Happy to hear from anyone who has a different take.
 
Last edited:

Skier

Frequent Poster
Messages
39
I don't agree. I have shared ownership loan and am fully liable for the LPT. - I don't think this is the motif.

As regards the pitfall of moving to 100%, I don't know. I really think it is a case of simplifying the loan.

I have read Brendan's post a couple of times and it strikes me that he is correct. I have a shared ownership loan for since 2007 and have never missed a payment. I am also €2500 in credit with DCC. I have never intentionally overpaid. I think the reason for the surplus in my account is because of the rent rising by 4.5% each year and it just "sits" there in your account. This surplus will grow larger and larger each year. In theory if you sit back and just pay each month, you will have loan paid off early by virtue of the surplus growing each month.
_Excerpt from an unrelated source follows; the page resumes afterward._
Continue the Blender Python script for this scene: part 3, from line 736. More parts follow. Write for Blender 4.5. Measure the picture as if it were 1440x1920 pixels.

DCC have given me figures where by were I to move to a 100% mortgage, my monthly repayment will reduce by approx €40 per month but also more significantly the term of my loan would be reduced by 3 years. This supports Brendan's theory that the "rent" is really a loan- otherwise, there is no other way repayments can be reduced at the same time as the term be cut without a significant interest rate cut ( of which there is none)

Happy to hear from anyone who has a different take.

Hi dingoxh

You said DCC have given you an option to switch to 100% and that your loan term would reduce by 3 years? - do you mean here your full total loan would take less time i.e. 22 years, not as anticipated 25 years at the start of the shared ownership ?

Note that according to the Brendan's explanation - if you don't switch to 100% and you just continue to pay monthly mortgage + rent, your mortgage part will indeed be paid off after the 25 years but your rented part will not finish after the 25 years - it will take much longer to repay...as far as I understand the scheme.